Recently, several states — including Tennessee, Oklahoma, and Texas — have sought to challenge the precedent of Plyler. Unfortunately, none of these efforts has yet survived the legislative process. This upcoming legislative session, however, Idaho has the opportunity to lead out in restoring the integrity of our social compact.
In 2025, Rep. Dale Hawkins and Rep. Steve Tanner introduced House Bill 382 (H382), which would have required school districts to collect and report the immigration status and nationality of every enrolled student in Idaho's public education system. A 2026 version of H382 deserves to be reintroduced and will be essential to gaining a full and accurate picture of the burden illegal immigration imposes on our public institutions. The Legislature should also consider taking bolder action and directly challenging the main holding of Plyler.

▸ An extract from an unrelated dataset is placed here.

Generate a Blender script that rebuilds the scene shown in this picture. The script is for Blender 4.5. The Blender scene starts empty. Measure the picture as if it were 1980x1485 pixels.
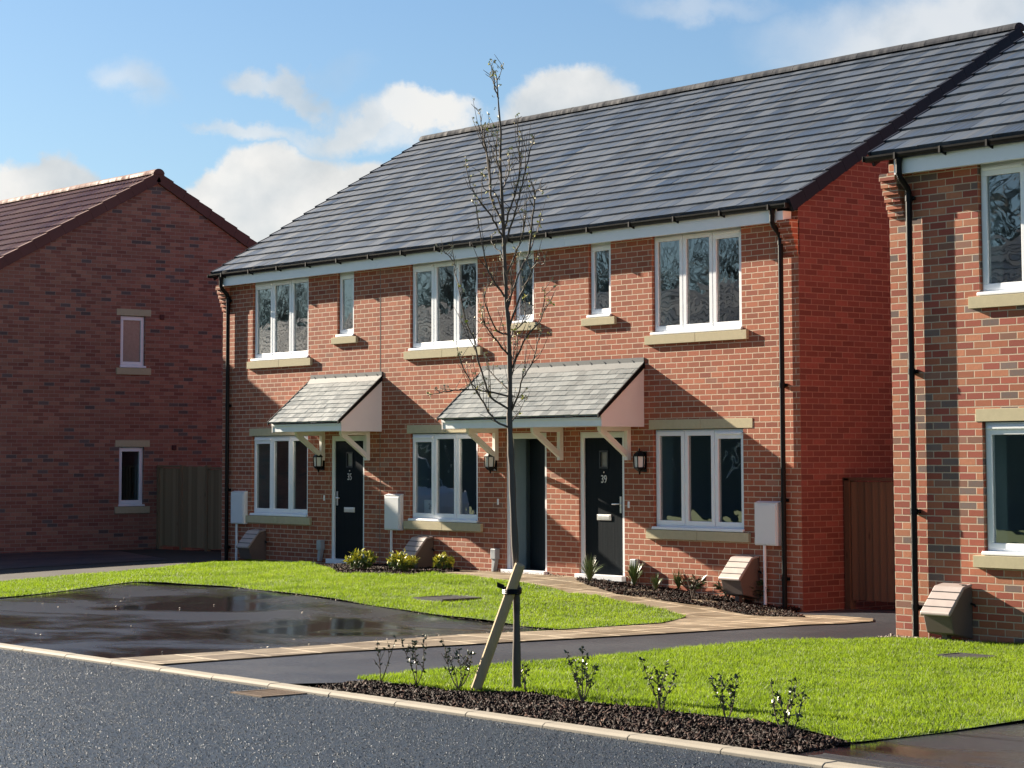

Idaho not only has an interest but an obligation to press this issue. Just as the federal government is endowed with the authority to defend the rights of American citizens against abusive state power, so too do the states have the right to defend their reserved sovereign authority against an unjust encroachment by the federal government. As expressed by James Madison, the architect of our Constitution, whenever the federal government engages in a “deliberate, palpable and dangerous” exercise of powers beyond the scope of the Constitution, the states “have the right, and are in duty bound, to interpose, for arresting the progress of the evil, and for maintaining within their respective limits, the authorities, rights and liberties appertaining to them.”
For too long, the people of Idaho have been burdened without their consent with the expense of supporting an alien population by order of judicial fiat. It is high time we reaffirm that the Constitution was not established for the benefit of illegal aliens, but “to secure the blessings of liberty to ourselves and our posterity.”